The newspaper did say the £22 million profit recorded in the previous financial year was wiped out in the latest period with the company posting a loss of £260,000. As well as issues such as Brexit, the company said that sales were particularly hurt in the second half of the year as most major markets saw a spending squeeze at the same time as costs rose due to inflation.
The company’s own decision to stop posting on its social media sites also had a negative impact, it said, although management was unable to quantify exactly how much it had lost in sales through this decision. The company had taken that action in late 2025 in response to the amount of harmful content that was appearing on social sites.

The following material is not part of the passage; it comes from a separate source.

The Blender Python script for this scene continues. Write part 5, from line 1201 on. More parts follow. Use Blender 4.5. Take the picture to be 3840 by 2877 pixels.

As for the Brexit issues, the pro-Brexit newspaper quoted co-founder and chief executive Mark Constantine saying that the company's popularity in Europe “has certainly waned since Brexit and we need to rebuild the love for our UK-owned brand across Europe”.
The 28-year-old business has a major presence in Britain, but also has stores across Europe, including the continent’s largest markets, such as Germany, Italy and France.
Constantine also said that the German factory in which the company invested after the Brexit referendum had lost money because lower sales meant it was producing fewer products there.